Kolkata: Bengali-origin French author Shumona Sinha dreamt of being a writer since childhood but never knew that it would be in France, the ‘Land of Romance' where her dream would turn into a reality.
Shumona, a recipient of the Prix du Rayonnement de la Langue et de la Litterature Francaises, from the French Academy for her novel “Calcutta” describes French as her language of liberty that has given her freedom as a woman and as a writer.
“French is my language of liberty, I have found freedom in this language, as a writer, as a woman. It's the language of Voltaire, Rousseau, of Stendhal and Flaubert, of Sartre, Duras and Derrida, of the surrealists and the post-modern writers. It has experienced revolutions,” Shumona told PTI from Paris.
“As a French writer who wasn't born in France nor in any other francophone countries, my writings preserves the traces of my voyages, of the frontiers, of all the bridges on fire and the new skies,” she says.
Talking about her migration to France, the author says it was an exciting and “a leap in the void”. “It wasn't about plans, but the desires, to cross the limit and the limitations imposed by the Indian society and it's traditions and taboos, in real life and in writings. As a woman I felt the urge to expand myself, as I was feeling too stuffy,” she says.
“I didn't know then that I would be living here for good.” Shumona says she began writing when she was eleven or twelve in Bengali.
“From the age of fourteen I always smoldered a dream to live in Paris, in the land of poets and painters, as wrote Sunil Gangopadhayay,” Shumona says. The 39-year-old author, who is one of four recipients of the silver medal in 2014, chosen for dissemination of the language and literature, moved to France in 2001. “Calcutta,” which is her third novel was released in January 2014 while her first two novels were “Fenetre sur l'abime » (2008) and « Assommons les pauvres.
Born in a middle-class micro family with her father an economist and follower of Marxism and mother a math teacher, Shumona describes herself as a “bookworm” since childhood. “Both of my parents used to spend money on books and on trips all over the India.
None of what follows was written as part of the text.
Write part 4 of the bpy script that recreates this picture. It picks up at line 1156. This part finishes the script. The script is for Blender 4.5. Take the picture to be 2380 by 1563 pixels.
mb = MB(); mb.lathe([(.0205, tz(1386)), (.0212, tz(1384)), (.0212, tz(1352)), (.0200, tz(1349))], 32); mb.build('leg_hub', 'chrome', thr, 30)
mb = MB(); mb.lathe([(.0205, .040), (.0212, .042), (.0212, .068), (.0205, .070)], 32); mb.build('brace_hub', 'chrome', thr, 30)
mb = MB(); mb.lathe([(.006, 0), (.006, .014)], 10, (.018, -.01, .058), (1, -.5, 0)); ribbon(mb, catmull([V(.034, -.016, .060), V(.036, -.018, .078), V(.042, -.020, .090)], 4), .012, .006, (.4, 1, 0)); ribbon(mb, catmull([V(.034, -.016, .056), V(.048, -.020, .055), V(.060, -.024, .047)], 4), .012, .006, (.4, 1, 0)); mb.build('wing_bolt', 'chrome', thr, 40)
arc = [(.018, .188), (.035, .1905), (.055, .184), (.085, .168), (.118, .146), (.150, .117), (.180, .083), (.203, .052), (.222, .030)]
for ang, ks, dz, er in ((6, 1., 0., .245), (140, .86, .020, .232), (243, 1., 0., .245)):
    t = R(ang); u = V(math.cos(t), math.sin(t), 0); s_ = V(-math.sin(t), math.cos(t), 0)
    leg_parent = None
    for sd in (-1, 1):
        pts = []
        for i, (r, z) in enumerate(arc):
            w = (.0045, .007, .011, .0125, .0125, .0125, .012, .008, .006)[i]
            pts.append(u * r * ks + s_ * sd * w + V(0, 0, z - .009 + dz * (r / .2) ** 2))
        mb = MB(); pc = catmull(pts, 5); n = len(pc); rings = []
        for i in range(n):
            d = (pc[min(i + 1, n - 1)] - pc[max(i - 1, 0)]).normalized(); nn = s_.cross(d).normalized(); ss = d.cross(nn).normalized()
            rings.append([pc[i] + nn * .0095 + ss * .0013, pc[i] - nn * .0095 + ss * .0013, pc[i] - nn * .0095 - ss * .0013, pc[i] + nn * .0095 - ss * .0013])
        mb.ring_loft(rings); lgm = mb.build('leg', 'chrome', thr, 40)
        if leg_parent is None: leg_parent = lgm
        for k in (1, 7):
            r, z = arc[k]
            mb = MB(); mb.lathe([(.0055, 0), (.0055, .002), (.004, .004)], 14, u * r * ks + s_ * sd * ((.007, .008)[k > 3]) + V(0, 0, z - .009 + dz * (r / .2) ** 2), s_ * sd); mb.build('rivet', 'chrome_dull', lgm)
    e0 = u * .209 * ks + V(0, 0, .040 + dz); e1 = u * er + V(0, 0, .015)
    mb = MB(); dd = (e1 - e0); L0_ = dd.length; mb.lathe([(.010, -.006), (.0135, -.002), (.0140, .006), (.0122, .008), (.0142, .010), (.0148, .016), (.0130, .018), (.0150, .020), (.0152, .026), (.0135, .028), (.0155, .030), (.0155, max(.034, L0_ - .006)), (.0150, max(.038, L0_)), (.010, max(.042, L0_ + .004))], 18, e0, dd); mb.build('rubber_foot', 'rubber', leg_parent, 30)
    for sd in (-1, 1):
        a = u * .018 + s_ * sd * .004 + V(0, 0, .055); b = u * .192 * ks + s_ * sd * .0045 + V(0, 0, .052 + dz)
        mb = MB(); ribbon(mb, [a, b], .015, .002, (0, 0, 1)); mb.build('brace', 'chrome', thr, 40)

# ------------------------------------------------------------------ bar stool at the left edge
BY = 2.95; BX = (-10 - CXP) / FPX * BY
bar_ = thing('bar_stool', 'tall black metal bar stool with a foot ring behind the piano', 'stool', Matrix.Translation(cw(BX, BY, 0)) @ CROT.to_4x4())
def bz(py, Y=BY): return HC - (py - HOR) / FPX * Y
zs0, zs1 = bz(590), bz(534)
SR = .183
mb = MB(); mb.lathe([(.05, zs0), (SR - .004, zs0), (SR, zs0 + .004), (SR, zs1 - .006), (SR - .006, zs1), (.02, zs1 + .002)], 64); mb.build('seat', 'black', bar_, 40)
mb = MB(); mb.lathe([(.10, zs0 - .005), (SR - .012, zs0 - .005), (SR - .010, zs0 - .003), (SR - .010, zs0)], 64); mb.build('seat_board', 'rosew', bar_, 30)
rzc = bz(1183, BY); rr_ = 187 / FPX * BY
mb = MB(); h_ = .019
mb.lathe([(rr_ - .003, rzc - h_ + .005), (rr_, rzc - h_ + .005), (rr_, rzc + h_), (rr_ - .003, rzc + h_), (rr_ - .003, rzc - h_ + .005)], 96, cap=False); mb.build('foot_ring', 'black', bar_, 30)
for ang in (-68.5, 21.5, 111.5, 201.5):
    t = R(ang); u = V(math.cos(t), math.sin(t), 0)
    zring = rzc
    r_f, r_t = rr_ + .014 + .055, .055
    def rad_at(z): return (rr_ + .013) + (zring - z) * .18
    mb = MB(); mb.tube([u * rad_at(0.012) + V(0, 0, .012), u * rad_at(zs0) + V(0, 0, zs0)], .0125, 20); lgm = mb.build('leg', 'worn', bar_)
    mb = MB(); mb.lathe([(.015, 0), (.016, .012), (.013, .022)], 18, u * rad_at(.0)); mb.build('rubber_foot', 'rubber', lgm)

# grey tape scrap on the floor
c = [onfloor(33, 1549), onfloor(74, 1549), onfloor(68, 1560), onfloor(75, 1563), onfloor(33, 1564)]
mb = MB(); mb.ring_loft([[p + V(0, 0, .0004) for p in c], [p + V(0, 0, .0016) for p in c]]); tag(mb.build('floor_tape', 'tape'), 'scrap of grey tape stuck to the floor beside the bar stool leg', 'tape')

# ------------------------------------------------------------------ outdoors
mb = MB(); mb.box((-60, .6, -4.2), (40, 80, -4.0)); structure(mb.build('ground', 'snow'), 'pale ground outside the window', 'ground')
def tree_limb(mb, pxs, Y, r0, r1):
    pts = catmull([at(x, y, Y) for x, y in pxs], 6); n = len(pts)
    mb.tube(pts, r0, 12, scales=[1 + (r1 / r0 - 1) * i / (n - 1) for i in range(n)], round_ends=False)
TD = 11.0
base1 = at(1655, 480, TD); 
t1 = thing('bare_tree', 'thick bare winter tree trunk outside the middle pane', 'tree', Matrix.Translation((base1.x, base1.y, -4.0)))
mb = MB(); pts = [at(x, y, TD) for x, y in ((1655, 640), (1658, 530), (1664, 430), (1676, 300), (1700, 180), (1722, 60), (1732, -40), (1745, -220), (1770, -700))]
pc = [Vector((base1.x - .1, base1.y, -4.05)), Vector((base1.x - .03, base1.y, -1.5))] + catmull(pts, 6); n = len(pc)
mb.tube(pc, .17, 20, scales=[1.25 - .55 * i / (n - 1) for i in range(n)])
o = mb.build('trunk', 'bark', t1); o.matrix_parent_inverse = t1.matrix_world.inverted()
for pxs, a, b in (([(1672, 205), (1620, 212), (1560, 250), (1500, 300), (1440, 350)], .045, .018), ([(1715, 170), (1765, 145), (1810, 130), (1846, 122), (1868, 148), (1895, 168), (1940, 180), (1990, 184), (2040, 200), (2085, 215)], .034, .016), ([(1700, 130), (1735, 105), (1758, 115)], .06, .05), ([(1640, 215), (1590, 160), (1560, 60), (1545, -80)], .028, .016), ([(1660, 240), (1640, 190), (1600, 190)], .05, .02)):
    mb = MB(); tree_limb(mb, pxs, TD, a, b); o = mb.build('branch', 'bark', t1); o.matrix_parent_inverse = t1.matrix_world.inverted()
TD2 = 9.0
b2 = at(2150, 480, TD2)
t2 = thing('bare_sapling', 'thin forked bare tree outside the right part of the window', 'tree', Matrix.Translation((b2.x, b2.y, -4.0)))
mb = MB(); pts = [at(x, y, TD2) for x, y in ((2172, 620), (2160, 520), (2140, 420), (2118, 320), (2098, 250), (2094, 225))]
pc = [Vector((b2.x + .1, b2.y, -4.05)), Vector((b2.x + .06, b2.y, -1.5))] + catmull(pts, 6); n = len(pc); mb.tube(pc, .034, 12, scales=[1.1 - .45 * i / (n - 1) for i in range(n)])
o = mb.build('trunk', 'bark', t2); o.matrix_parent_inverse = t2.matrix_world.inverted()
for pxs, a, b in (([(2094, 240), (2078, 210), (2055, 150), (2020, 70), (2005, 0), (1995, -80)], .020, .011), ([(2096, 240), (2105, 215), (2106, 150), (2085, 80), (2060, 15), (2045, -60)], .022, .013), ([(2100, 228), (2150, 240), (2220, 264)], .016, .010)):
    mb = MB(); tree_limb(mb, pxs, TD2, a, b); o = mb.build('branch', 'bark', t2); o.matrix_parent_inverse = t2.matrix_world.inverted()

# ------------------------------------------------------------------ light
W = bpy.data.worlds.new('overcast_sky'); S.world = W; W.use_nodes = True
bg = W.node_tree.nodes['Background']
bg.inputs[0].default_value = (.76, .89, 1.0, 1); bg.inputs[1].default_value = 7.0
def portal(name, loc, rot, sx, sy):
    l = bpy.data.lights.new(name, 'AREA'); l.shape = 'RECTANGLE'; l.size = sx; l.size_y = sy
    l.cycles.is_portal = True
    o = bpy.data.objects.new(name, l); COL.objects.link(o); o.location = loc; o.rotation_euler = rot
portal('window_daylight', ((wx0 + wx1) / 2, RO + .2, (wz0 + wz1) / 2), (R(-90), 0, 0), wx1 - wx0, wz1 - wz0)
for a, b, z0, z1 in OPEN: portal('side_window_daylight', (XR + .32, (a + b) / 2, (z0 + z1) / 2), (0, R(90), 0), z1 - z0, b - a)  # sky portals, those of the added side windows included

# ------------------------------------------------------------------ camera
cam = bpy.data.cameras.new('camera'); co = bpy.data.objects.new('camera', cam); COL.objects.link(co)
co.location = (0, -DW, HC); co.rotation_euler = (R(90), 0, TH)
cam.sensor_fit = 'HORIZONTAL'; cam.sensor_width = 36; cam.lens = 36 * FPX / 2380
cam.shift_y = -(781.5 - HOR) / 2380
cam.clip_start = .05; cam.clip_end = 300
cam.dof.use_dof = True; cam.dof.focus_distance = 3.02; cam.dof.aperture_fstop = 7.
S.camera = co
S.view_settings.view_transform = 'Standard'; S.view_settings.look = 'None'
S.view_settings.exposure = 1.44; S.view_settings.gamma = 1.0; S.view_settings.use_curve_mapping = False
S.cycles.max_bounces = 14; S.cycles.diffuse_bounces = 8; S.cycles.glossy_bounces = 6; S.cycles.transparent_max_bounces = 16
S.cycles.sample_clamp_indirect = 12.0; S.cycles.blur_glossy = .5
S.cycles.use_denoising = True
I should also mention my maternal aunt, Ratna Basu, a scholar, translator of Sanskrit literature into German and German writers into Bengali who used to offer us her translations. So it was just normal that I became a bookworm from my very childhood.”
Not only Bengali or Indian literature but Russian, American, French, Spanish literature in Bengali or English versions. As an adolescent, I used to pass the whole night reading. Finishing “And quiet flows the Don” of Mikhail Cholokhov in two weeks was a great challenge and satisfaction,” recollects the author.
Known as one of the best students in school, Shumona, an Economics-graduate, started learning French at the age of 21. She terms her decision to study Economics was a “disaster because I wasn't at all suited for that.” “It was love at first sight with the French language, as since my childhood I was living virtually in my head in a far-away land.”
Shumona became a French teacher and got a diploma in the language and then completed her Masters in French literature and linguistics from the Hyderabad-based Central Institute of English and foreign languages (CIEFL) now English and Foreign Languages University.
“In 2000 I got an offer from the Cultural and Educational section of French Embassy in India to participate in an exchange program to teach English in schools and high-schools in France for one year and to carry on higher studies in French in a French university. There are 20 seats for India under this program. So that's how I landed in Paris in September 2001,” she said.
Describing herself as one among the “lucky ones” Shumona terms her initial years in Paris as “fabulous”. “Frankly, it was a blast. My first days, months, years in Paris were fabulous. The moment you speak fluently their language, the French people can be so generous! I was a part of the lucky ones, who moved to France for studies,” she says. The author who did her second masters in French literature at the Sorbonne University, taught English in high schools and translated contemporary French poets into Bengali.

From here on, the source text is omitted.